The Catholic church has always venerated Mary (‘Mother of God’) above other saints. But in recent years there has been a slight (a very slight) cooling in the church with regard to the inclusion of Mary in the liturgy of the mass. It’s been an English custom since medieval times to recite a Hail Mary (a verse of the rosary – the traditional Marian prayer) at the end of the ‘Prayers of the Faithful’ – the sequence of introductory prayers in the main body of the service.
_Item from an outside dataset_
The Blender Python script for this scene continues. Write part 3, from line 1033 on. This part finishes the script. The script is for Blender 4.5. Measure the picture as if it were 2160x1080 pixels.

But just over a decade ago Rome decided to gently discourage this practice. It still continues in many churches (old habits die hard) and in some senses represents a small disjunction in the English church’s relationship with Rome. Okay, not small – tiny. Infinitesimal. Even so, as a practising Catholic, albeit not a particularly well-behaved one, I have observed at first hand how enthusiastic Marian devotion is perceived as a vaguely unsettling and slightly eccentric fringe activity in the modern church. It can be greeted at best by incomprehension, at worst by polite derision; and this alone makes painstakingly scholarly and well-researched works such as Chris Maunder’s Mary, Founder of Christianity so piquant and so timely.
To say that Maunder is walking gingerly into a minefield in the book’s opening chapters is no exaggeration. This isn’t simply because of how traditional and fundamentalist Christians might be expected to feel about a work whose main agenda is to place Mary unapologetically centre stage in their faith narrative (Maunder is a Catholic, although his book is determinedly ecumenical in tone), but because he is also tentatively engaging with a whole gamut of other modern social, sexual, political and cultural niceties.